I mean, I know you're good, but even you can't work miracles, right? LOL!

TheKid
03-08-2008, 11:25 AM
As long as you can get the cups out, and a 5/8" axle will pass through, you could weld the nuts into the hubs. The 48 spoke BMX hubs are usually alloy and as far as I know, would need aluminum nuts MIG or TIG welded in. 26" wheels, if not heavy duty, would require disassembly to make the hub wider. 20" wheels don't need to be disassembled, because they are inherently stronger than 24" or 26" wheels. To weld rhe nuts in, I experimented with some old rusty wheels.
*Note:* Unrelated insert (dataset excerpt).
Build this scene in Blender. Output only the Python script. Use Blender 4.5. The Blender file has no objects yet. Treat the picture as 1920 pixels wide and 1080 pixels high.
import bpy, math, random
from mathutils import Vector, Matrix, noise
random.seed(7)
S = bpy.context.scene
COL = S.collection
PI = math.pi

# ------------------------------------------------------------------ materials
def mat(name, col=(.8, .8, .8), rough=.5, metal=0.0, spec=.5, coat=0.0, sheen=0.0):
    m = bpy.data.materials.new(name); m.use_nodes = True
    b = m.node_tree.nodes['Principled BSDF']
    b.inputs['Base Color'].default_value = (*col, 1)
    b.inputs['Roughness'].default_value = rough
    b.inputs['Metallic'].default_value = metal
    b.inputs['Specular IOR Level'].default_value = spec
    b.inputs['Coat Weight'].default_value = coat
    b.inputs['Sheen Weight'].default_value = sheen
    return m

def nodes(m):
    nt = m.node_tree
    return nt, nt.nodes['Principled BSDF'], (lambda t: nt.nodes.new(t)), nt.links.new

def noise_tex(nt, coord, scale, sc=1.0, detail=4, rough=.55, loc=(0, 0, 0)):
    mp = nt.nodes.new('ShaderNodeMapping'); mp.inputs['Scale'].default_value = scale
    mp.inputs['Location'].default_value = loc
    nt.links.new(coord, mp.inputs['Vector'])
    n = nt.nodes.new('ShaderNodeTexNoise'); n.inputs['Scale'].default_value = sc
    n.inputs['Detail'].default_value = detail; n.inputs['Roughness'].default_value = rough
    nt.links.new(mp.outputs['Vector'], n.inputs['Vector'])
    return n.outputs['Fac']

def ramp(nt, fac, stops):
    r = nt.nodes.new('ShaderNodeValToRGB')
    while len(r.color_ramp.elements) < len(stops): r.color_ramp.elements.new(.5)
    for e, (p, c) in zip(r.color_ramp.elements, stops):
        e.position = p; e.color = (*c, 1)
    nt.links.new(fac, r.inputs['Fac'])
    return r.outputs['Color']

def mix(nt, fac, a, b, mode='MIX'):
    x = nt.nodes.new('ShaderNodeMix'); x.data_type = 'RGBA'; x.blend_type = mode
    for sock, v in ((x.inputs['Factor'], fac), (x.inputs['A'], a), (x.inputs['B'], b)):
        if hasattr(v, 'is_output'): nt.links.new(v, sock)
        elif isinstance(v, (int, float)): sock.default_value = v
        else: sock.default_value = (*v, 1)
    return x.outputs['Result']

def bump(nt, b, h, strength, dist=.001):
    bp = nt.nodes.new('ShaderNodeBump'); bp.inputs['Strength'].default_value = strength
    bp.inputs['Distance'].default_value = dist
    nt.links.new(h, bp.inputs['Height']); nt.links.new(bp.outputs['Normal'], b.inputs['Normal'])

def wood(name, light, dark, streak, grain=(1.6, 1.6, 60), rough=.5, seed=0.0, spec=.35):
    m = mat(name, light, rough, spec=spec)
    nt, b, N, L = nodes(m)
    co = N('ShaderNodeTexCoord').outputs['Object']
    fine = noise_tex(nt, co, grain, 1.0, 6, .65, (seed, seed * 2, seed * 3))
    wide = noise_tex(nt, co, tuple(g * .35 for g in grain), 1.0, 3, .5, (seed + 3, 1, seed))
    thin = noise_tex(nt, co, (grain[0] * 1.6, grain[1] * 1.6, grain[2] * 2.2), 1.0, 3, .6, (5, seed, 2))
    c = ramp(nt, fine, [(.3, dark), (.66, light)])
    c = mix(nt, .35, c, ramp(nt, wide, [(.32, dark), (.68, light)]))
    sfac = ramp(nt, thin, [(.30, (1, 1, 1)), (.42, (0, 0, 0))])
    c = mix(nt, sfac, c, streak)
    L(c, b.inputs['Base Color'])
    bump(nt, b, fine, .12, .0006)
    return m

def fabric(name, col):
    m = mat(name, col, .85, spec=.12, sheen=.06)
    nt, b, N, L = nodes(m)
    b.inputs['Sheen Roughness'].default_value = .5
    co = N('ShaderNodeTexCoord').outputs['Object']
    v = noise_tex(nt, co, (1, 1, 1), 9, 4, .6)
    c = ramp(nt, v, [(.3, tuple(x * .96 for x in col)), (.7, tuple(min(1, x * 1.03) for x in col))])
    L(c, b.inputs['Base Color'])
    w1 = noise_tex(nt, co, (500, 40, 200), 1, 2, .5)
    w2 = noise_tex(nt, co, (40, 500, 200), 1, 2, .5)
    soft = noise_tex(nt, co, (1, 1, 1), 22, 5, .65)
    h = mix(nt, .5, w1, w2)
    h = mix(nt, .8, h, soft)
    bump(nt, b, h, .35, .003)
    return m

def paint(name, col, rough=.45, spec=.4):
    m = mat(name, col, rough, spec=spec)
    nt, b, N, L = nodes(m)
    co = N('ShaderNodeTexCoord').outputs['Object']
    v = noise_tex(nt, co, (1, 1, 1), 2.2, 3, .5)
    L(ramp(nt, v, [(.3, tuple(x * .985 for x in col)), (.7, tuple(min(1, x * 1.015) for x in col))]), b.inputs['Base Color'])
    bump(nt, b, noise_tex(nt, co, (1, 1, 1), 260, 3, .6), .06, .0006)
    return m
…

If you completely cover the spokes with 3 or 4 layers of aluminum foil, and tack weld one side, flip, tack weld the other side, wait 30 seconds, and repeat the process 4 or 5 times, you'll have no problems with distortion or burning the spokes.

TheKid
03-10-2008, 05:51 PM
Two days were lost on the hubs, trying to get one hub apart so I could use the thread on method with it, since the Wheelsmith wheels didn't work out as I hoped they would. After taking the Wheelsmith's apart, I found that the hub ends on on of the hubs had to be forced on, or drilled out. I have no large enough bits left, so I ended up using Brad's alternative method, and welded the hub ends to the axle. I'll take the time later to make my own hubs. In the meantime, I have two 68 spoke 20" wheels that the thread on method will work on, so when I get the time, I'll set those up. I painted the hubs, and tomorrow night I'll lace them. There's a lot left to do tomorrow in the daytime, like setting up the steering and making the handlebars. Wednesday I'll finish the seat, assemble, and test ride.